STATED PROBLEM => Your output is the lines from the first one to the one containing "UP = -_r0*math.sin(ROLL) + _u0*math.cos(ROLL)", repeated exactly, with images left out.

INPUT DATA =>
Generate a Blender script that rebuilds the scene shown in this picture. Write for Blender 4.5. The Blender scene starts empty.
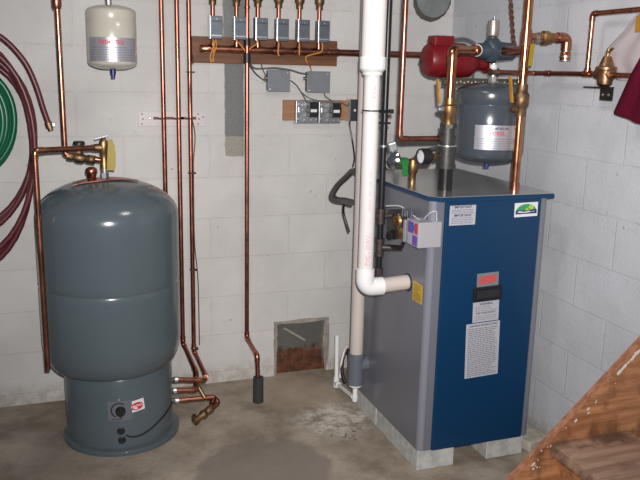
import bpy, bmesh, math, random
from mathutils import Vector, Matrix
random.seed(7)
PI = math.pi
C = bpy.context.scene.collection
V = Vector

# ---------------------------------------------------------------- camera numbers (metres; back wall y=0, right wall x=0)
F_PX = 758.71
YAW, PITCH, ROLL = 0.3430118, 0.2207045, 0.0224012
EYE = V((-2.00763, -3.64439, 1.59805))
FW = V((math.sin(YAW)*math.cos(PITCH), math.cos(YAW)*math.cos(PITCH), -math.sin(PITCH)))
_r0 = V((math.cos(YAW), -math.sin(YAW), 0)); _u0 = _r0.cross(FW)
RT = _r0*math.cos(ROLL) + _u0*math.sin(ROLL)
UP = -_r0*math.sin(ROLL) + _u0*math.cos(ROLL)

def _ray(px, py): return FW + RT*((px-320)/F_PX) - UP*((py-240)/F_PX)
def oX(px, py, x): d = _ray(px, py); return EYE + d*((x-EYE.x)/d.x)
def oY(px, py, y): d = _ray(px, py); return EYE + d*((y-EYE.y)/d.y)
def oZ(px, py, z): d = _ray(px, py); return EYE + d*((z-EYE.z)/d.z)
def oCyl(px, py, cx, cy, R):
    d = _ray(px, py); o = EYE
    a = d.x*d.x+d.y*d.y; b = 2*((o.x-cx)*d.x+(o.y-cy)*d.y); c = (o.x-cx)**2+(o.y-cy)**2-R*R
    t = (-b-math.sqrt(max(0, b*b-4*a*c)))/(2*a)
    return o+d*t

# ---------------------------------------------------------------- materials
def nmat(name):
    m = bpy.data.materials.new(name); m.use_nodes = True
    nt = m.node_tree; b = nt.nodes['Principled BSDF']
    return m, nt, b
def mat(name, col, rough=.5, metal=0., noise=0., nscale=20., bump=0., coat=0., spec=None, dark=None, rvar=0.):
    m, nt, b = nmat(name)
    b.inputs['Base Color'].default_value = (*col, 1); b.inputs['Roughness'].default_value = rough
    b.inputs['Metallic'].default_value = metal
    if coat: b.inputs['Coat Weight'].default_value = coat; b.inputs['Coat Roughness'].default_value = .08
    if spec is not None: b.inputs['Specular IOR Level'].default_value = spec
    if noise or bump or rvar:
        tc = nt.nodes.new('ShaderNodeTexCoord'); n = nt.nodes.new('ShaderNodeTexNoise')
        n.inputs['Scale'].default_value = nscale; n.inputs['Detail'].default_value = 5; n.inputs['Roughness'].default_value = .6
        nt.links.new(tc.outputs['Object'], n.inputs['Vector'])
        if noise:
            mx = nt.nodes.new('ShaderNodeMix'); mx.data_type = 'RGBA'
            d = dark if dark else tuple(c*(1-noise) for c in col)
            mx.inputs[6].default_value = (*d, 1); mx.inputs[7].default_value = (*col, 1)
            rp = nt.nodes.new('ShaderNodeMapRange'); rp.inputs[1].default_value = .35; rp.inputs[2].default_value = .65
            nt.links.new(n.outputs['Fac'], rp.inputs[0]); nt.links.new(rp.outputs[0], mx.inputs[0])
            nt.links.new(mx.outputs[2], b.inputs['Base Color'])
        if bump:
            bp = nt.nodes.new('ShaderNodeBump'); bp.inputs['Strength'].default_value = bump; bp.inputs['Distance'].default_value = .004
            nt.links.new(n.outputs['Fac'], bp.inputs['Height']); nt.links.new(bp.outputs['Normal'], b.inputs['Normal'])
        if rvar:
            r2 = nt.nodes.new('ShaderNodeMapRange'); r2.inputs[3].default_value = rough-rvar; r2.inputs[4].default_value = rough+rvar
            nt.links.new(n.outputs['Fac'], r2.inputs[0]); nt.links.new(r2.outputs[0], b.inputs['Roughness'])
    return m

class NB:
    """tiny node-graph helper"""
    def __init__(s, nt): s.nt = nt
    def n(s, t, **kw):
        x = s.nt.nodes.new(t)
        for k, v in kw.items(): setattr(x, k, v)
        return x
    def l(s, a, b): s.nt.links.new(a, b)
    def math(s, op, a, b=None, c=None):
        x = s.n('ShaderNodeMath', operation=op)
        for i, v in enumerate((a, b, c)):
            if v is None: continue
            if isinstance(v, (int, float)): x.inputs[i].default_value = v
            else: s.l(v, x.inputs[i])
        return x.outputs[0]
    def noise(s, vec, scale, detail=4, rough=.6):
        x = s.n('ShaderNodeTexNoise'); x.inputs['Scale'].default_value = scale
        x.inputs['Detail'].default_value = detail; x.inputs['Roughness'].default_value = rough
        s.l(vec, x.inputs['Vector']); return x.outputs['Fac']
    def ramp(s, v, a, b, lo=0., hi=1.):
        x = s.n('ShaderNodeMapRange'); x.interpolation_type = 'SMOOTHSTEP'
        x.inputs[1].default_value = a; x.inputs[2].default_value = b; x.inputs[3].default_value = lo; x.inputs[4].default_value = hi
        s.l(v, x.inputs[0]); return x.outputs[0]
    def mix(s, f, a, b):
        x = s.n('ShaderNodeMix', data_type='RGBA')
        for i, v in ((0, f), (6, a), (7, b)):
            if isinstance(v, tuple): x.inputs[i].default_value = (*v, 1)
            elif isinstance(v, (int, float)): x.inputs[i].default_value = v
            else: s.l(v, x.inputs[i])
        return x.outputs[2]
    def mixf(s, f, a, b):
        return s.math('ADD', s.math('MULTIPLY', f, b), s.math('MULTIPLY', s.math('SUBTRACT', 1., f), a))

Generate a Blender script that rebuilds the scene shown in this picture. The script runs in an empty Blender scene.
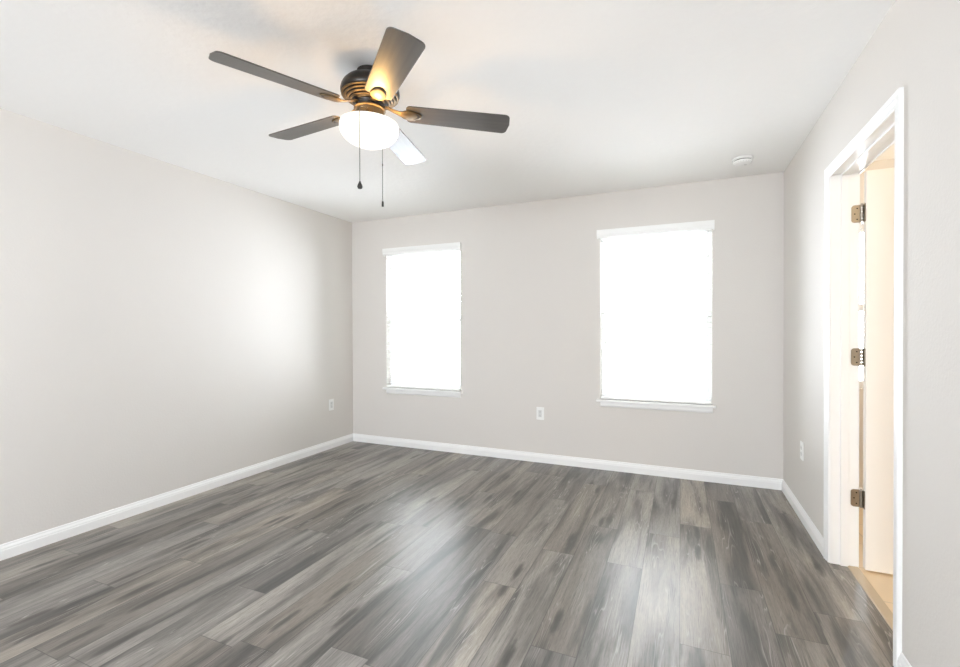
import bpy, bmesh, math, random
from mathutils import Vector, Matrix

random.seed(7)
PI = math.pi
S = bpy.context.scene
COL = S.collection

# ------------------------------------------------------------------ camera
F_PX, YAW, PITCH, ROLL = 462.42, 0.40977, -0.00672, -0.00279
CAM_H = 1.23282
cy_, sy_ = math.cos(YAW), math.sin(YAW)
fwd = Vector((-sy_ * math.cos(PITCH), cy_ * math.cos(PITCH), math.sin(PITCH)))
rt = Vector((cy_, sy_, 0.0))
up = rt.cross(fwd)
rt2 = rt * math.cos(ROLL) + up * math.sin(ROLL)
up2 = -rt * math.sin(ROLL) + up * math.cos(ROLL)
cam_d = bpy.data.cameras.new('camera')
cam_d.sensor_fit = 'HORIZONTAL'
cam_d.sensor_width = 36.0
cam_d.lens = F_PX / 960.0 * 36.0
cam_d.clip_start = 0.02
cam = bpy.data.objects.new('camera', cam_d)
COL.objects.link(cam)
m = Matrix.Identity(4)
for i in range(3):
    m[i][0], m[i][1], m[i][2] = rt2[i], up2[i], -fwd[i]
m[2][3] = CAM_H
cam.matrix_world = m
S.camera = cam

# ------------------------------------------------------------------ room numbers
XL, XR, YB, YF, H = -3.3705, 0.7223, 4.1791, -3.30, 2.44
WT = 0.116                                   # partition thickness (right wall)
EXT = 0.15                                   # exterior wall thickness
XJ = XR + WT                                 # bathroom face of the right wall
BXE, BYF = 2.75, 0.4                         # bathroom east wall, bathroom front wall
# opening in the right wall
DY0, DY1, DZ = 2.150, 2.974, 2.050           # rough opening
WIN = [(-2.915, -2.030), (-0.654, 0.232)]
WZ0, WZ1 = 0.622, 2.085
REAR_FILL = (-2.50, -0.40, 0.80, 2.15)            # unseen opening, added behind the viewer to let in fill light

# ------------------------------------------------------------------ world, sun-less overcast daylight, exposure
SKY = 17.0
w = bpy.data.worlds.new('overcast_sky')
S.world = w
w.use_nodes = True
bg = w.node_tree.nodes['Background']
bg.inputs[0].default_value = (0.91, 0.968, 1.045, 1)
bg.inputs[1].default_value = SKY
w.cycles.sampling_method = 'MANUAL'
w.cycles.sample_map_resolution = 256


def portal(name, loc, rot, sx, sy):
    l = bpy.data.lights.new(name, 'AREA')
    l.shape = 'RECTANGLE'
    l.size, l.size_y = sx, sy
    l.cycles.is_portal = True
    o = bpy.data.objects.new(name, l)
    o.location, o.rotation_euler = loc, rot
    COL.objects.link(o)


for (a, b) in WIN:
    portal('daylight_portal', ((a + b) / 2, YB + EXT + .02, (WZ0 + WZ1) / 2), (-PI / 2, 0, 0), b - a, WZ1 - WZ0)
portal('daylight_portal', ((REAR_FILL[0] + REAR_FILL[1]) / 2, YF - EXT - .02, (REAR_FILL[2] + REAR_FILL[3]) / 2), (PI / 2, 0, 0),
       REAR_FILL[1] - REAR_FILL[0], REAR_FILL[3] - REAR_FILL[2])

bl = bpy.data.lights.new('bathroom_lamp', 'POINT')    # warm lamp of the bathroom
bl.shadow_soft_size = .10
bl.energy = 8.5
bl.color = (1.0, .77, .46)
blo = bpy.data.objects.new('bathroom_lamp', bl)
blo.location = (1.65, 1.55, 2.26)
COL.objects.link(blo)

b2l = bpy.data.lights.new('bathroom_fill_light', 'POINT')   # added unseen light, brightens wall and ceiling beyond the open door
b2l.shadow_soft_size = .08
b2l.energy = 9
b2l.color = (1.0, .88, .72)
b2o = bpy.data.objects.new('bathroom_fill_light', b2l)
b2o.location = (1.75, 3.45, 2.0)
COL.objects.link(b2o)

S.view_settings.view_transform = 'Standard'
S.view_settings.look = 'None'
S.view_settings.gamma = 1.0
S.view_settings.use_curve_mapping = False
S.view_settings.exposure = 0.47
S.cycles.use_denoising = True
S.cycles.denoising_prefilter = 'NONE'
S.cycles.max_bounces = 14
S.cycles.diffuse_bounces = 9
S.cycles.glossy_bounces = 5
S.cycles.transparent_max_bounces = 16
S.cycles.sample_clamp_indirect = 6.0
S.cycles.caustics_reflective = False
S.cycles.caustics_refractive = False


# ------------------------------------------------------------------ materials
def srgb(r, g, b):
    def f(c):
        c /= 255.0
        return c / 12.92 if c <= .04045 else ((c + .055) / 1.055) ** 2.4
    return (f(r), f(g), f(b), 1.0)


def new_mat(name):
    mt = bpy.data.materials.new(name)
    mt.use_nodes = True
    nt = mt.node_tree
    return mt, nt, nt.nodes, nt.links, nt.nodes['Principled BSDF']


def simple(name, col, rough=.5, metal=0.0, bump=None, spec=.5):
    mt, nt, N, L, P = new_mat(name)
    P.inputs['Base Color'].default_value = col
    P.inputs['Roughness'].default_value = rough
    P.inputs['Metallic'].default_value = metal
    P.inputs['Specular IOR Level'].default_value = spec
    tc = N.new('ShaderNodeTexCoord')
    nz = N.new('ShaderNodeTexNoise')
    L.new(tc.outputs['Object'], nz.inputs['Vector'])
    sc, st, dist = bump if bump else (40.0, .03, .001)
    nz.inputs['Scale'].default_value = sc
    nz.inputs['Detail'].default_value = 4.0
    bp = N.new('ShaderNodeBump')
    bp.inputs['Strength'].default_value = st
    bp.inputs['Distance'].default_value = dist
    L.new(nz.outputs['Fac'], bp.inputs['Height'])
    L.new(bp.outputs['Normal'], P.inputs['Normal'])
    return mt


M_WALL = simple('greige_wall_paint', srgb(221, 217, 212), .9, bump=(95, .35, .0022), spec=.12)
M_CEIL = simple('white_ceiling_texture', srgb(248, 247, 245), .9, bump=(28, .55, .004), spec=.2)
M_TRIM = simple('white_trim_paint', srgb(245, 245, 244), .35)
M_DOOR = simple('white_door_paint', srgb(243, 241, 237), .4)
M_PLASTIC = simple('white_plastic', srgb(243, 243, 241), .4)
M_PLASTIC_GREY = simple('pale_grey_plastic', srgb(222, 222, 220), .45)  # pale grey for wands, receptacles and small fittings
M_DARK = simple('dark_slot', srgb(45, 44, 42), .6)
M_SLOT = simple('grey_slot', srgb(120, 119, 117), .6)
M_VINYL = simple('white_window_vinyl', srgb(240, 241, 242), .4)
M_NICKEL = simple('satin_nickel_hinge', srgb(168, 160, 148), .32, 1.0)
M_BRONZE = simple('dark_bronze_metal', srgb(58, 54, 50), .36, .75)
M_BRASSY = simple('antique_bronze_metal', srgb(118, 102, 77), .45, .85)
M_CHAIN = simple('grey_bead_chain', srgb(120, 116, 110), .4, .8)
M_FOB = simple('dark_fob', srgb(50, 48, 45), .45, .2)
M_TILE_G = None


def mat_blade():
    mt, nt, N, L, P = new_mat('weathered_blade_wood')
    tc = N.new('ShaderNodeTexCoord')
    mp = N.new('ShaderNodeMapping')
    mp.inputs['Scale'].default_value = (3.0, 70.0, 70.0)
    nz = N.new('ShaderNodeTexNoise')
    nz.inputs['Scale'].default_value = 1.0
    nz.inputs['Detail'].default_value = 5
    rp = N.new('ShaderNodeValToRGB')
    rp.color_ramp.elements[0].position = .3
    rp.color_ramp.elements[0].color = srgb(78, 74, 69)
    rp.color_ramp.elements[1].position = .75
    rp.color_ramp.elements[1].color = srgb(90, 85, 79)
    L.new(tc.outputs['UV'], mp.inputs['Vector'])
    L.new(mp.outputs['Vector'], nz.inputs['Vector'])
    L.new(nz.outputs['Fac'], rp.inputs['Fac'])
    L.new(rp.outputs['Color'], P.inputs['Base Color'])
    P.inputs['Roughness'].default_value = .35
    P.inputs['Specular IOR Level'].default_value = .65
    return mt


M_BLADE = mat_blade()


def mat_slat():
    mt, nt, N, L, P = new_mat('white_blind_slat')
    P.inputs['Base Color'].default_value = srgb(246, 246, 245)
    P.inputs['Roughness'].default_value = .4
    tr = N.new('ShaderNodeBsdfTranslucent')
    tr.inputs['Color'].default_value = srgb(240, 240, 236)
    mx = N.new('ShaderNodeMixShader')
    mx.inputs['Fac'].default_value = .55
    L.new(P.outputs['BSDF'], mx.inputs[1])
    L.new(tr.outputs['BSDF'], mx.inputs[2])
    L.new(mx.outputs['Shader'], N['Material Output'].inputs['Surface'])
    return mt


M_SLAT = mat_slat()


def mat_glass():
    mt, nt, N, L, P = new_mat('window_glass')
    N.remove(P)
    t = N.new('ShaderNodeBsdfTransparent')
    t.inputs['Color'].default_value = (.995, 1, .998, 1)
    g = N.new('ShaderNodeBsdfGlossy')
    g.inputs['Roughness'].default_value = .02
    fr = N.new('ShaderNodeFresnel')
    fr.inputs['IOR'].default_value = 1.35
    mx = N.new('ShaderNodeMixShader')
    L.new(fr.outputs['Fac'], mx.inputs['Fac'])
    L.new(t.outputs['BSDF'], mx.inputs[1])
    L.new(g.outputs['BSDF'], mx.inputs[2])
    L.new(mx.outputs['Shader'], N['Material Output'].inputs['Surface'])
    return mt


M_GLASS = mat_glass()


def mat_bowl():
    mt, nt, N, L, P = new_mat('lit_frosted_glass')
    P.inputs['Base Color'].default_value = (.45, .44, .42, 1)
    P.inputs['Roughness'].default_value = .35
    P.inputs['Emission Color'].default_value = (1.0, .95, .84, 1)
    P.inputs['Emission Strength'].default_value = .85
    mt.cycles.emission_sampling = 'NONE'
    return mt


M_BOWL = mat_bowl()


def math_node(N, L, op, a, b=None, c=None):
    n = N.new('ShaderNodeMath')
    n.operation = op
    for i, v in enumerate((a, b, c)):
        if v is None:
            continue
        if isinstance(v, (int, float)):
            n.inputs[i].default_value = v
        else:
            L.new(v, n.inputs[i])
    return n.outputs[0]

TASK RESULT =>
Generate a Blender script that rebuilds the scene shown in this picture. Write for Blender 4.5. The Blender scene starts empty.
import bpy, bmesh, math, random
from mathutils import Vector, Matrix
random.seed(7)
PI = math.pi
C = bpy.context.scene.collection
V = Vector

# ---------------------------------------------------------------- camera numbers (metres; back wall y=0, right wall x=0)
F_PX = 758.71
YAW, PITCH, ROLL = 0.3430118, 0.2207045, 0.0224012
EYE = V((-2.00763, -3.64439, 1.59805))
FW = V((math.sin(YAW)*math.cos(PITCH), math.cos(YAW)*math.cos(PITCH), -math.sin(PITCH)))
_r0 = V((math.cos(YAW), -math.sin(YAW), 0)); _u0 = _r0.cross(FW)
RT = _r0*math.cos(ROLL) + _u0*math.sin(ROLL)
UP = -_r0*math.sin(ROLL) + _u0*math.cos(ROLL)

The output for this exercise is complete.